Amorável Jesus,
Estamos de retorno.
Ontem, nesse passado sempre presente, ouvimos-te nas paisagens formosas da gentil Galileia e fascinamo-nos com os teus sublimes ensinamentos.
Tocados sinceramente no coração, resolvemos seguir-te a distância através dos tempos, vivendo e cantando a tua mensagem libertadora.
No entanto, o mundo que enfrentamos não era semelhante às praias formosas e calmas de Cafarnaum e deixamo-nos vencer pelas ondas encapeladas, pelo tumulto das nossas paixões não apaziguadas, afogando-nos lamentavelmente.
Durante largo período em que procuramos retornar ao teu rebanho de amor, somente complicamos a conduta, cada vez afundando mais nas águas revoltas do desespero íntimo.
Sentíamos saudades de ti e não conseguimos decodificar corretamente. Por isso, fugíamos de nós mesmos, buscando fora o que somente é possível encontrar no interior dos sentimentos profundos.

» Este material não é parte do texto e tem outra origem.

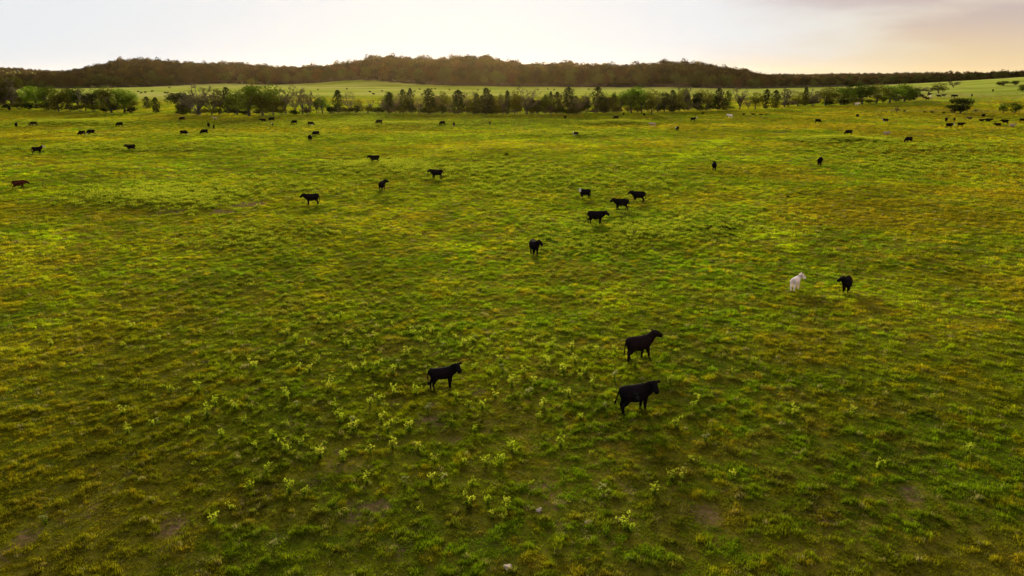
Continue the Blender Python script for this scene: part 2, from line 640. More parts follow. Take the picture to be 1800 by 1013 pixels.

Enquanto nos ensinava a correr para o deserto, para acalmar a febre das paixões primitivas, atirávamo-nos nas labaredas dos incêndios morais e gozos alucinantes.
Largo tempo transcorreu desde aqueles dias inolvidáveis.
Mas tu não desististe de nós e nos trouxeste as regiões calmantes do teu coração.
Retornamos na condição do homem que foi assaltado na descida de Jerusalém para Jericó e socorrido pelo samaritano.
Com a alma em frangalhos, recebemos o bálsamo e o carinho da misericórdia do Céu em teu nome e nos erguemos.
Agora estamos de volta à tua barca e ouvimos-te outra vez cantando os hinos de eterna beleza de que se enriquecem os nossos corações.
As baladas das bem-aventuranças comovem-nos de maneira muito especial e os teus convites de afeto e alegria de viver e de servir dão-nos resistência para vencermos o mal interno e acompanhar-te na áspera subida e permanência na perversa e imensa Jerusalém da sociedade contemporânea.
O mundo estertora e desejamos acalmá-lo, iniciando a revolução da paz no próprio coração e alongando-a pelas terras desérticas das vidas estioladas, mediante as chuvas de gentilezas e amizades, evocando-te as atitudes e repetindo-as.
Continuamos ouvindo o teu poema de luz e de liberdade total, com a musicalidade sublime do amor que nos enriquece e plenifica.
Direciona o teu olhar para nós e acolhe-nos novamente, sorrindo, como se estivesses a dizer:
─ Sede bem-vindos, filhos diletos de meu Pai!